I'm having trouble with trig substitution. This is what I've done so far, but I'm not sure if I did everything right. This is the integral: $$\int \frac{x^2}{(1+x^2)^\frac{3}{2}}$$

and my substitution is: $x= \tan\Theta$

$$\int \frac{\tan\Theta ^2}{(\sqrt{\sec\Theta ^2})^3}\sec\Theta ^2d\Theta $$

$$\int \frac{\sec\Theta ^2-1}{\sec\Theta }$$

$$\int \sec\Theta -\int \cos\Theta $$

$$(\ln(\sec\Theta +\tan\Theta ))-(\sin\Theta)$$

$$\ln(\frac{1}{\sqrt{1-x^2}}+ \frac{x}{\sqrt{1-x^2}}) - x + C$$

Thanks!

Answer 1

The problem here is simply when "back substituting".

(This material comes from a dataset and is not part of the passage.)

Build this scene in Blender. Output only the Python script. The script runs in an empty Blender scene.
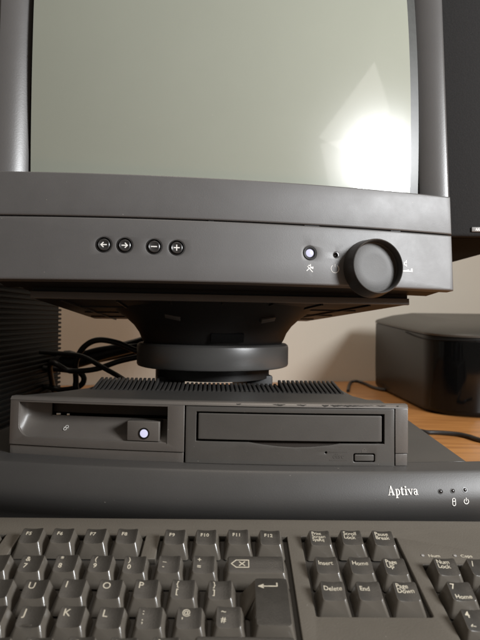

Having set $x =\tan \theta \implies (\sec\theta = \sqrt{1 + x^2} \,\text{ and }\, \sin \theta = \dfrac{x}{\sqrt{1+x^2}})$

This gives us the final answer: $$\ln \left(\sqrt{x^2+1}+x\right)-{{x}\over{\sqrt{x^2+1}}}+C$$

Answer 2

Okay up to the last step. Now $$ \tan(\theta) = x \\ \sec(\theta) = \sqrt{1+x^2}\\ \sin(\theta) = {\frac{x}{\sqrt{x^2+1}}} $$

So your answer is $$\log \left(\sqrt{x^2+1}+x\right)-{{x}\over{\sqrt{x^2+1}}}+C$$

Differentiate the answer and square it to get $${\frac{x^4}{\left(x^2+1\right)^3}}$$